Answer:
Explanation:
Let's start by pulling out some common factors. There are lots of as and bs floating around. Let's get them out where we can.
a^2 b^2 looks like it is common to all three terms.
a^2*b^2 * [ (9/25) a^4 - a^2*b^2 + (25/36) b^4]
If that is going to form a binomial that can be squared to get those three terms above, then the binomial will be related to the square root of the first and third term.
Square root of First term: sqrt((9/25) a^4) = 3/5 * a^2
Square root of Third term: sqrt((25/36) b^4) = 5/6 b^2
So if this is going to work at all the binomial will look like
(3/5 a^2 - 5/6 b^2 ) Plus the common factor we pulled out which we will deal with later.
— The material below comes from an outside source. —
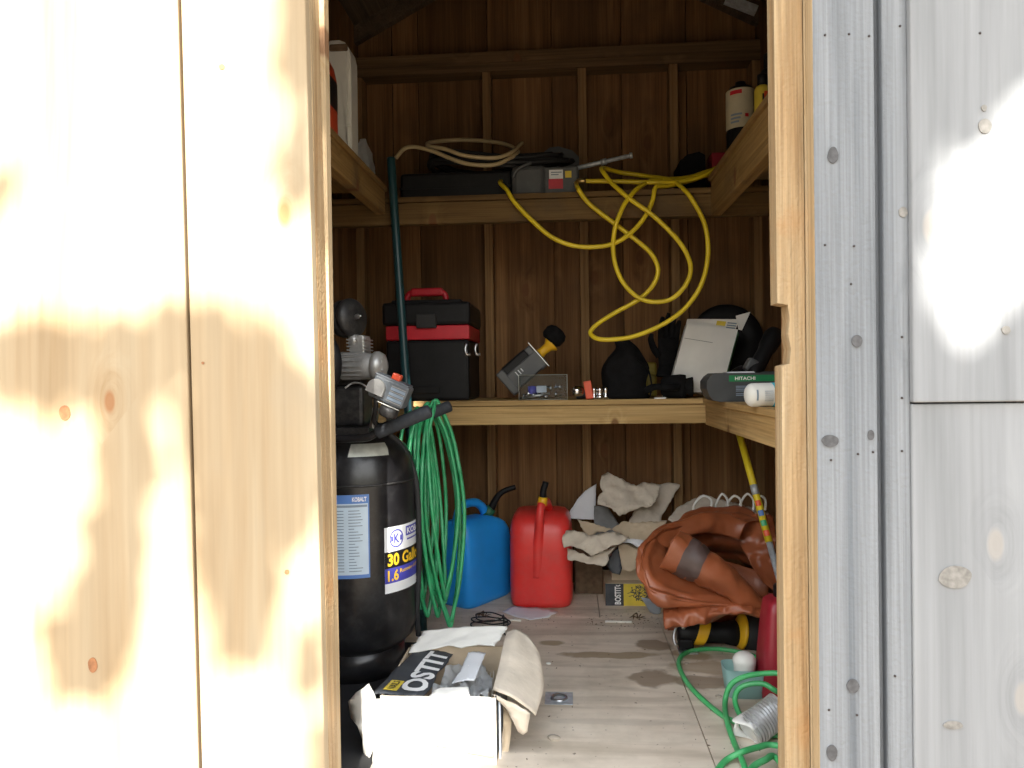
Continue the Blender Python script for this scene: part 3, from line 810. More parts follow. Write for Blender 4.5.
# pressure switch, tilted
c = at(391, 391.5, 2.12); R = RY(24)
def sw(x, y, z): return c + R @ V((x, y, z))
bm = BM(); obox(bm, c, (.108, .07, .066), R, .006); obox(bm, sw(-.004, 0, .034), (.104, .066, .008), R, .003)
ps = part('pressure_switch', bm, 'switch_grey', comp)
bm = BM(); obox(bm, sw(.002, -.008, .046), (.026, .03, .02), R, .004); part('switch_lever', bm, 'red_lever', ps, 'bright red switch lever')
bm = BM()
for k in range(4): obox(bm, sw(.026, -.0362, .020 - k * .0145), (.045, .0015, .0028), R)
part('raised_rule', bm, 'dusty_grey', ps)
bm = BM()
for k in range(3): obox(bm, sw(.026, -.0358, .0128 - k * .0145), (.045, .0012, .008), R)
part('switch_print', bm, 'label_text', ps)
bm = BM(); prism(bm, [(.026 * math.cos(t), .026 * math.sin(t)) for t in [PI * k / 12 for k in range(13)]] + [(-.026, -.018), (.026, -.018)], lambda u, v, d: sw(-.034 + u, -.035 - d, -.002 + v), 0, .016)
bmesh.ops.recalc_face_normals(bm, faces=bm.faces); part('cord_cover', bm, 'dusty_grey', ps)
bm = BM(); lathe(bm, [(0, 0), (.026, 0), (.028, .006), (.028, .03), (0, .03)], sw(.02, -.012, -.066), R @ RX(12), 24)
lathe(bm, [(0, 0), (.024, 0), (.024, .004), (0, .004)], sw(.02, -.012, -.037), R, 24); gz = part('regulator', bm, 'dark_iron', comp)
bm = BM(); b2 = BM(); lathe(b2, [(0, 0), (.5, 0), (.5, .1), (0, .1)], (0, 0, 0), None, 24); merge(bm, b2, Matrix.Translation(sw(.016, -.036, -.038)) @ (R.to_4x4()) @ Matrix.Diagonal((.068, .012, .02, 1))); part('gauge_lens', bm, 'white_plastic', gz)
bm = BM(); tube(bm, [sw(-.03, -.03, -.02), (-.555, 2.12, .86), (-.575, 2.18, .825), (-.56, 2.22, .80)], .0075, 8); part('power_cord', bm, 'black_rubber', comp)
bm = BM(); tube(bm, [sw(.0, 0, -.05), (-.535, 2.2, .84), (-.555, 2.26, .80), (-.60, 2.32, .79)], .009, 8); tube(bm, [(-.60, 2.25, .80), (-.59, 2.25, .84), (-.585, 2.24, .86)], .011, 8)
part('pipe_fitting', bm, 'steel', comp)
bm = BM(); tube(bm, [at(345, 388, 2.28), at(353, 383, 2.28), at(362, 384, 2.26), at(372, 391, 2.24)], .0028, 6); part('unloader_tube', bm, 'cast_alu', comp)
bm = BM(); tube(bm, [(-.60, 2.33, .80), at(389, 434, 2.36), at(402, 447, 2.38), at(412, 466, 2.40), at(417.5, 495, 2.4), at(419, 560, 2.4), at(417, 610, 2.4), (-.5, 2.42, .10)], .0095, 8)
part('drain_hose', bm, 'black_rubber', comp)

# green hose in long loops over the two grips
rnd = random.Random(21); pts = []
nl = 13
for i in range(nl):
    f = (i + .5) / nl
    cx = -.575 + .125 * f + rnd.uniform(-.01, .01); zt = .795 + .43 * (cx + .575) + .022 + rnd.uniform(.0, .012); zb = rnd.uniform(.07, .22)
    ph = math.radians(rnd.uniform(-20, 75)); hw = rnd.uniform(.05, .075); drx = rnd.uniform(.0, .085)
    for k in range(12):
        a = 2 * PI * k / 12; c_, s_ = math.cos(a), math.sin(a)
        z = (zt + zb) / 2 + (zt - zb) / 2 * math.copysign(abs(c_) ** .75, c_)
        dn = (zt - z) / (zt - zb)
        wd = hw * (.55 + .75 * math.sin(PI * min(1, dn * 1.1)) ** .7) * s_
        y = 2.60 + wd * math.cos(ph) * 1.1 - .10 * dn
        x = cx + wd * math.sin(ph) + drx * dn + .010 * (k / 12)
        pts.append(V((x, y, max(z, .02))))
bm = BM(); tube(bm, pts, .0068, 8, 5)
single('air_hose', bm, 'hose_green', 'long green hose hanging in loops from the black compressor handle', 'hose')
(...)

And when it is squared it will look like
a^2 b^2 (3/5 a^2 - 5/6 b^2) ^2
Is this right? There's only one way to find out. We have to square this binomial and see if we get the same answer we started with which is the trinomial beginning with (9/25)a^6b^2 ...
So square the binomial
a^2b^2 [ 9/25 a^4 - 2(3/5a^2)(5/6b^2) + 25/36b^4 ] The first and third terms look pretty good. It's the middle term that's going to give the problem. Fortunately cancellation will come to our rescue.
2*3/5*a^2 *5/6 b^2
6/5 a^2 * 5/6 b^2 = a^2* b^2.
So what you have now is
a^2*b^2[9/25 a^4 - a^2*b^2 + 25/36 b^4] which is pretty much what we started with. I'll leave you with putting a^2b^2 into the brackets to get the absolute starting trinomial.